Le Plus a expérimenté le «mauvais buzz» peu de temps après son lancement, avec la chronique «Cette grosse qui me révulse», écrite par une contributrice et retirée rapidement de la page d'accueil en raison du tollé suscité. Le côté racoleur des contributions peut aussi être relevé. Après le passage de Nabilla au Grand Journal (mi-avril), une quinzaine d'articles consacrés à la bimbo fleurissent sur le Plus. Le 3 mai à 19h36 (heure à laquelle ces lignes sont écrites), coïncidence, le dernier article sélectionné par la rédaction s'intitule: «Papy Le Pen aime les seins de Nabilla». «Pour moi il n'y a pas de sous-sujets, se défend Aude Baron. Nabilla est aussi importante qu'une déclaration de François Hollande. Parce que ça intéresse les gens. Pour faire réagir les gens, il faut les faire réagir sur ce qui les intéresse», explique-t-elle. Chez Atlantico, on se défend de faire du racoleur: «Dans nos analyses, nous traitons beaucoup d'économie», clame Jean-Sébastien Ferjou. Au Huff Post, on déclare donner la parole aux personnes ayant une fonction justifiant leur prise de parole.

Conflit d'intérêt

Partout, on soutient que donner la parole aux «experts» directement vaut peut-être mieux que charger un journaliste d'un article sur un sujet qu'il ne connaîtrait pas à fond. C'est ainsi que des communicants - comme Philippe Moreau-Chevrolet, David Réguer, Mathieu Géniole, par ailleurs proches d'Aude Baron - se retrouvent sur le site du Plus pour commenter l'actualité... Oui mais, très prolixes, ceux-ci font justement partie d'une poignée de contributeurs rémunérés: les «chroniqueurs invités». Un mélange des genres qui fait jaser, et pour certains journalistes, relève du «conflit d'intérêt». «Nous fournissons des analyses qu'aucun journaliste ne pourrait donner», contre-attaque David Réguer, directeur de RCA Factory.

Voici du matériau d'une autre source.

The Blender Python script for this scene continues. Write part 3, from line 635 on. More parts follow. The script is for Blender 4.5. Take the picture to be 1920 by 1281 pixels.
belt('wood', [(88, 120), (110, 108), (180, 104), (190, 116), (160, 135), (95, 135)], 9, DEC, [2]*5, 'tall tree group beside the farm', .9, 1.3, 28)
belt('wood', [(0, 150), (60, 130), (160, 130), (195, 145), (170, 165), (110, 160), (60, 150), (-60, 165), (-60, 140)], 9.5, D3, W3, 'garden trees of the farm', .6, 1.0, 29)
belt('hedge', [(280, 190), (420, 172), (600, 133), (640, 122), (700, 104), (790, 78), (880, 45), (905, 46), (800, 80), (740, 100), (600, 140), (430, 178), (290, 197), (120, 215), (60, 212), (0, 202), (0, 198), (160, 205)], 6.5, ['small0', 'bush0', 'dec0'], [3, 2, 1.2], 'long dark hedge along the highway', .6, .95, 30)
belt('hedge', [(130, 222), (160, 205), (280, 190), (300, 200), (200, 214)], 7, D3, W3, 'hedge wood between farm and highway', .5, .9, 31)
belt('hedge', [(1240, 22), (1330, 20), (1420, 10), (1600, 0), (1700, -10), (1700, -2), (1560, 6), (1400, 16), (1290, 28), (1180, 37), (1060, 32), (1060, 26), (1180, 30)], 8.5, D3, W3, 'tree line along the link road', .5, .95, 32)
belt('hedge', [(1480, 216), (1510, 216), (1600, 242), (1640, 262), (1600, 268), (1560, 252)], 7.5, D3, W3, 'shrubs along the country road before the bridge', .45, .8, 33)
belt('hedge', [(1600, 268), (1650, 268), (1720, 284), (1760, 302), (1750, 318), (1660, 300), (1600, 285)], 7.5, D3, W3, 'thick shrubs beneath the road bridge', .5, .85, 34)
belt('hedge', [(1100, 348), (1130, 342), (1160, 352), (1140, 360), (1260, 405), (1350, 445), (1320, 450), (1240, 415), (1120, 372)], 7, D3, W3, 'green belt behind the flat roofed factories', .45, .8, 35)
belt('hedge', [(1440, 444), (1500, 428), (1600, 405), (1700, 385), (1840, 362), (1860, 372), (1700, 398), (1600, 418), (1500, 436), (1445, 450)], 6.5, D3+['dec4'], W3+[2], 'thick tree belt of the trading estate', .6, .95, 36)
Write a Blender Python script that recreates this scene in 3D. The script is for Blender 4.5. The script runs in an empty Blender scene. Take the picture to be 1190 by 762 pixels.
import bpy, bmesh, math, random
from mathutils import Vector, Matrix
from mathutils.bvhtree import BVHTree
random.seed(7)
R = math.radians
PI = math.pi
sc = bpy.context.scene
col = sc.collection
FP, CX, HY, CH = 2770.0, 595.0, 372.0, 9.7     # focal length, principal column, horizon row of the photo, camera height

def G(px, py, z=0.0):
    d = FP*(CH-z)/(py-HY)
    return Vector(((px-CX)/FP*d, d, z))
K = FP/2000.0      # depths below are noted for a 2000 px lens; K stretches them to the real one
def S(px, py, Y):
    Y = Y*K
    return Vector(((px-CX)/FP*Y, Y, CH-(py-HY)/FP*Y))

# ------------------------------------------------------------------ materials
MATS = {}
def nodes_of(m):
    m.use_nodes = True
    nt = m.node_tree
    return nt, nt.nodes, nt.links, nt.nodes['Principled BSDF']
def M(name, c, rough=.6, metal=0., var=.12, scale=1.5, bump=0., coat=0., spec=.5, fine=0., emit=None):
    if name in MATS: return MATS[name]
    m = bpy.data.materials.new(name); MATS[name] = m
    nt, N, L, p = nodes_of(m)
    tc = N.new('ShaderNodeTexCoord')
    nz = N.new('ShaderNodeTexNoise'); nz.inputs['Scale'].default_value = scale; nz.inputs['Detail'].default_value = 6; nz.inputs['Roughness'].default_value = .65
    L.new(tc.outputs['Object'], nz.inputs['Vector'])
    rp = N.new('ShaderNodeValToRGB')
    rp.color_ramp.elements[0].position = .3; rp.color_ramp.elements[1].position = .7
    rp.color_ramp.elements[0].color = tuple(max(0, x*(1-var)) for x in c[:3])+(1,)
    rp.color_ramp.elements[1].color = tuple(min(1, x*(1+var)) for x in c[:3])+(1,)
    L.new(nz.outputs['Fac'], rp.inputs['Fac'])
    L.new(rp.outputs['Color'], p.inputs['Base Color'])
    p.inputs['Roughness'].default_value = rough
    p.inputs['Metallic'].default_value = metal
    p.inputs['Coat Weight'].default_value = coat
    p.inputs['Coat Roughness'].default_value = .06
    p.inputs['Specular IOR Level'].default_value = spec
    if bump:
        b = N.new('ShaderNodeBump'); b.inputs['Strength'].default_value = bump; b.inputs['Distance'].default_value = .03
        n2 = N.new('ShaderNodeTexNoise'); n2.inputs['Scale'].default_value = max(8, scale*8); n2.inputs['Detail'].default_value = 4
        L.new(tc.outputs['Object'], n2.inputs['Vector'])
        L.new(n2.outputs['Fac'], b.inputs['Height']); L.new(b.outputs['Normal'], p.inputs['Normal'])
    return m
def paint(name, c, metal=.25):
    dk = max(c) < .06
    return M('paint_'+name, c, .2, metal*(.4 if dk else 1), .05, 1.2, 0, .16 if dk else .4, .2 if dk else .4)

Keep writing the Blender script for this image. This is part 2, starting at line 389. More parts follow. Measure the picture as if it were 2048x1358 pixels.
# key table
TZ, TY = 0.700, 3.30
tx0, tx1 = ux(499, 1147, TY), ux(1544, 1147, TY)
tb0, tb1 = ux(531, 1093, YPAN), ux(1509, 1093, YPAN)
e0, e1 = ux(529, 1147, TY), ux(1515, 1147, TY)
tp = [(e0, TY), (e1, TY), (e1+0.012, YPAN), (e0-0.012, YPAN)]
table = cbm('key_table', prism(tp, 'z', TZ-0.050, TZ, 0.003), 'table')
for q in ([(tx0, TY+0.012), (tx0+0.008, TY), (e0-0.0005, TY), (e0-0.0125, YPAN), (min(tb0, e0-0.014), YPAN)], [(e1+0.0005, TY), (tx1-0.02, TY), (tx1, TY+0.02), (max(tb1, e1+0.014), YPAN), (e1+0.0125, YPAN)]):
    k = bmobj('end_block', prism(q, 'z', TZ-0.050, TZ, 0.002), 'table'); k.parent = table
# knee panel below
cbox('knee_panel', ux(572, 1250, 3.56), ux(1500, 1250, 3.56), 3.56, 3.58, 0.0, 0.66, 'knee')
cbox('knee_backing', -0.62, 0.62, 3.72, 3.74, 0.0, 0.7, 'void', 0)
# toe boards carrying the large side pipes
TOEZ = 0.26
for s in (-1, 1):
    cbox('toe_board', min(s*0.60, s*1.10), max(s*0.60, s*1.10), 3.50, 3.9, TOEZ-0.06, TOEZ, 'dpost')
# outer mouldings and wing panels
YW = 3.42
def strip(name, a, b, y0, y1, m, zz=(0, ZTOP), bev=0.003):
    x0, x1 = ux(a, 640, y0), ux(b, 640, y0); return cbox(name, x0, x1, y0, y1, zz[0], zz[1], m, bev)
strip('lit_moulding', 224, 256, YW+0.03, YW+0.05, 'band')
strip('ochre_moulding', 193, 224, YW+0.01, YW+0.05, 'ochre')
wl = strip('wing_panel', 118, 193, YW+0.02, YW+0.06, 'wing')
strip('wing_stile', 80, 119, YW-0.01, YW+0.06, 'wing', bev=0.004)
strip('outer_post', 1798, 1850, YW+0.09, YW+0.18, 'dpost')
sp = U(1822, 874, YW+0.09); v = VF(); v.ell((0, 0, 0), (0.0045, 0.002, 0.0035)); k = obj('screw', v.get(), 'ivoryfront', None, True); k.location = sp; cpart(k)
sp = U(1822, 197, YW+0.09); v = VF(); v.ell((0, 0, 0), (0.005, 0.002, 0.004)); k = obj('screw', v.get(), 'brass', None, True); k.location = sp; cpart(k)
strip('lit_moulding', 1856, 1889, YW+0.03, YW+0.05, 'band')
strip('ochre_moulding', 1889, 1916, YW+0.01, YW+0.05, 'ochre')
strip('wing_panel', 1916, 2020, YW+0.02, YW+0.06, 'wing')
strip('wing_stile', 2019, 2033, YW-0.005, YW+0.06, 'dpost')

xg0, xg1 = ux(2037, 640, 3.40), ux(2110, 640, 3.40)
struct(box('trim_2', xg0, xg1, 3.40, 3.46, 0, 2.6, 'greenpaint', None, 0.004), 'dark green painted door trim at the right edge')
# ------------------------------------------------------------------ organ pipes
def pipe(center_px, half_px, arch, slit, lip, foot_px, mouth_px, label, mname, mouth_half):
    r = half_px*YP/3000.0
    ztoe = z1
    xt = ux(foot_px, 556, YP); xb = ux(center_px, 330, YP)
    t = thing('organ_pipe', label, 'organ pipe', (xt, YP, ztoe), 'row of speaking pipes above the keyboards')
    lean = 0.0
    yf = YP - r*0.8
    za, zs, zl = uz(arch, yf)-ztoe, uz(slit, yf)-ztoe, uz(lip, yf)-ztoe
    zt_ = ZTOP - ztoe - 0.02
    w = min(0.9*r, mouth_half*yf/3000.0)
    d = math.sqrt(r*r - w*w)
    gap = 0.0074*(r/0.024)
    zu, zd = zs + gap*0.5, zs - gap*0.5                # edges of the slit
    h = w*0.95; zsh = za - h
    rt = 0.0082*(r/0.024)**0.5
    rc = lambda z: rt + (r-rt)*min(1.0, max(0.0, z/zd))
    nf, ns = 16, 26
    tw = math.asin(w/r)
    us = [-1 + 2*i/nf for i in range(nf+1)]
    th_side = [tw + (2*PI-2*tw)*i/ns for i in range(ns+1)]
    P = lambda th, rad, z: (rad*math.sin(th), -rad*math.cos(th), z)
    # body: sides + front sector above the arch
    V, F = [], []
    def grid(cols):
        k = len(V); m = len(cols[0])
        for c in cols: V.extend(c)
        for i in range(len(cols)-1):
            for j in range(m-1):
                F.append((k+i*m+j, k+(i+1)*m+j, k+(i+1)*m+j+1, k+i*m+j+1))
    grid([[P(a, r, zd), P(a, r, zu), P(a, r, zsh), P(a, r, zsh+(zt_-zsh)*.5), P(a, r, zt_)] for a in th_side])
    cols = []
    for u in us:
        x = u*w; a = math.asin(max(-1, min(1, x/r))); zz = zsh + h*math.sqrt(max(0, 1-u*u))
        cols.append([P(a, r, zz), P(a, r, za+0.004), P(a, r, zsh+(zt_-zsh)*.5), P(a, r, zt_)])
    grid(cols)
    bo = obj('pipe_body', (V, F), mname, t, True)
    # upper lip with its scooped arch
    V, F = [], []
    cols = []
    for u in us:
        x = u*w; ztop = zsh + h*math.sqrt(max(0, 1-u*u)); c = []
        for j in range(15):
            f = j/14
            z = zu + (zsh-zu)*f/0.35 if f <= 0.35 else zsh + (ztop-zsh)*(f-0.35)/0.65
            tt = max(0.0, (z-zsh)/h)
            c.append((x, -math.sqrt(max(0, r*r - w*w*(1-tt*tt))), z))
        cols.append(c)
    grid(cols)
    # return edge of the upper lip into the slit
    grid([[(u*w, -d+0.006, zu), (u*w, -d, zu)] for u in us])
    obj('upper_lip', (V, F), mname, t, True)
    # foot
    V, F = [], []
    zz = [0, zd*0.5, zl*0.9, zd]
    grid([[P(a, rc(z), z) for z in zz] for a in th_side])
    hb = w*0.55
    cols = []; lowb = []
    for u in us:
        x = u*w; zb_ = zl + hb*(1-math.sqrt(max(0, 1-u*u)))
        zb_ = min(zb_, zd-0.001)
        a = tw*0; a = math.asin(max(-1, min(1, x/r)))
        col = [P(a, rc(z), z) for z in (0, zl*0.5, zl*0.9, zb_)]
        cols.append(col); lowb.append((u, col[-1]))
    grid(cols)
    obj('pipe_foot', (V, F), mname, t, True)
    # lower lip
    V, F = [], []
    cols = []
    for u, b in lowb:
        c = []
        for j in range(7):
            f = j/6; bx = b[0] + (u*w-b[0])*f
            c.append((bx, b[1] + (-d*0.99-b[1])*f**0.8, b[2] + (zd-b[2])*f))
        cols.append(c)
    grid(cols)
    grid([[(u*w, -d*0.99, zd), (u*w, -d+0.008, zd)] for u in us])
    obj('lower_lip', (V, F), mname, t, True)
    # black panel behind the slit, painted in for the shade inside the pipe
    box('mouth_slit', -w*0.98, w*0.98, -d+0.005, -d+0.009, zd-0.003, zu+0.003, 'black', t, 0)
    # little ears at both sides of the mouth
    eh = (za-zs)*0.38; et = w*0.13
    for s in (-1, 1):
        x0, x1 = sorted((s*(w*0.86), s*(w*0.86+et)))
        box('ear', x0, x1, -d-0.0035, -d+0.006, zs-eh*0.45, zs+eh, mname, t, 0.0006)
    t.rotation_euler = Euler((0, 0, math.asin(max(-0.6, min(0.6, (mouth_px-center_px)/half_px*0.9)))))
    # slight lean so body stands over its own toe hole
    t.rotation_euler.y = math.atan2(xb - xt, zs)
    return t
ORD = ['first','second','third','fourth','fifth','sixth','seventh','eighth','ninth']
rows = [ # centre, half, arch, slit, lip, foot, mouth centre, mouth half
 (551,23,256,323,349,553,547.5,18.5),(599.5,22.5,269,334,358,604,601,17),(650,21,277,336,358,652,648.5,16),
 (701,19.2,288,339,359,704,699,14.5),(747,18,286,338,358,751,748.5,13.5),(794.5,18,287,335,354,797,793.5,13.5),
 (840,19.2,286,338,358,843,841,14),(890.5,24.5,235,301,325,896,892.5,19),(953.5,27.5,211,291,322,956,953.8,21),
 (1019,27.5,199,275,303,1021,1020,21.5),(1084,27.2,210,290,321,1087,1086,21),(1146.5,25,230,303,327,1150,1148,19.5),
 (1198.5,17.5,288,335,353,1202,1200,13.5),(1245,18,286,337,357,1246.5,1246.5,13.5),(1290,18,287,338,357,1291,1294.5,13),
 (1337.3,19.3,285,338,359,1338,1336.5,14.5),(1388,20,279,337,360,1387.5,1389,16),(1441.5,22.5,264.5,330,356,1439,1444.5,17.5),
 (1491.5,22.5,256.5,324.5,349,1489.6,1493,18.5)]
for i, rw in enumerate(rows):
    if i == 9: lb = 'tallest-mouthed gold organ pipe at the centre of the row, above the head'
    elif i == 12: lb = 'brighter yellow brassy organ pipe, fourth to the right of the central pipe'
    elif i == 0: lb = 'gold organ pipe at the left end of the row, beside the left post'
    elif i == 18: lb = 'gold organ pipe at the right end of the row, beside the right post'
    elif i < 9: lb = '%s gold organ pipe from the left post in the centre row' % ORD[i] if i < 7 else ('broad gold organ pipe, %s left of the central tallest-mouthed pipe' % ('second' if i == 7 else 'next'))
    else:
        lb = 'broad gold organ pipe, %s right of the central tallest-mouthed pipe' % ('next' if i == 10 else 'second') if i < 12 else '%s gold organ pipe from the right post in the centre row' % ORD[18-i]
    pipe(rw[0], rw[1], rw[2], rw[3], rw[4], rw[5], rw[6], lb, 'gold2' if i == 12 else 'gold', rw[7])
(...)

Dans un secteur en crise, le recours aux contenus à moindre coût est sans doute inévitable, tout comme la recherche du clic. «Mais un sujet ce n'est pas ce qui fait réagir, avertit Thierry Watine, c'est ce qui fait bouger le monde. On ne devient pas journaliste pour exciter la meute! Les journalistes ont une responsabilité...» Et une profession à défendre.